Al Mukhtar Al Thaqafi pledges Allegiance to Ibn Al-Zubair before betraying him

Abu Mikhnaf 3/1099 reports that Al Mukhtar went to Makkah after the martyrdom of Al-Husain. He tells Al-Zubair, “I have come to pledge to you, but that you do not act without me, and that I would be the first to receive permission from you, and that you place me in the best of positions if you come to power.”

This report clearly portrays Al Mukhtar Al Thaqafi as a politician that is simply looking out for his best interest.

Abu Mikhnaf then reports that Al Mukhtar fights valiantly under the wing of Ibn Al-Zubair. He continues to ally himself with Ibn Al-Zubair for five months after the martyrdom of Al-Husain, until he hears that the Kufans are in need of a leader. It is then where he sets forth towards Kufa.

After gaining enough popularity in Kufa, and barely one year after taking it over, Al Mukhtar attempts to betray Ibn Al-Zubair. Abu Mikhnaf reports 3/1145 that Al Mukhtar wrote: “I have received news that Abdulmalik bin Marwan is sending an army against you, and I wish to help you.” Ibn Al-Zubair accepts the aid outwardly, but suspected treachery. He then realizes that Al Mukhtar’s reinforcements were actually an army that was sent to take over Madinah, which was under Al-Zubair’s rule, and finally to lay siege on Makkah, his capital.

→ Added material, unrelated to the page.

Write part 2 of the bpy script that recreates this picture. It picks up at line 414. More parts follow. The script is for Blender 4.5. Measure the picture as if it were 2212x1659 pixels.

Al-Zubair dispatches Abbas bin Sahl bin Sa’ad, who confirmed that this was the plot, and ultimately, defeated Al Mukhtar’s troops.

These actions ultimately lead Al Mukhtar Al Thaqafi to his fall a year later when he is finally defeated and killed by the army of Ibn Al-Zubair, and not his initial enemies from Bani Umayyah.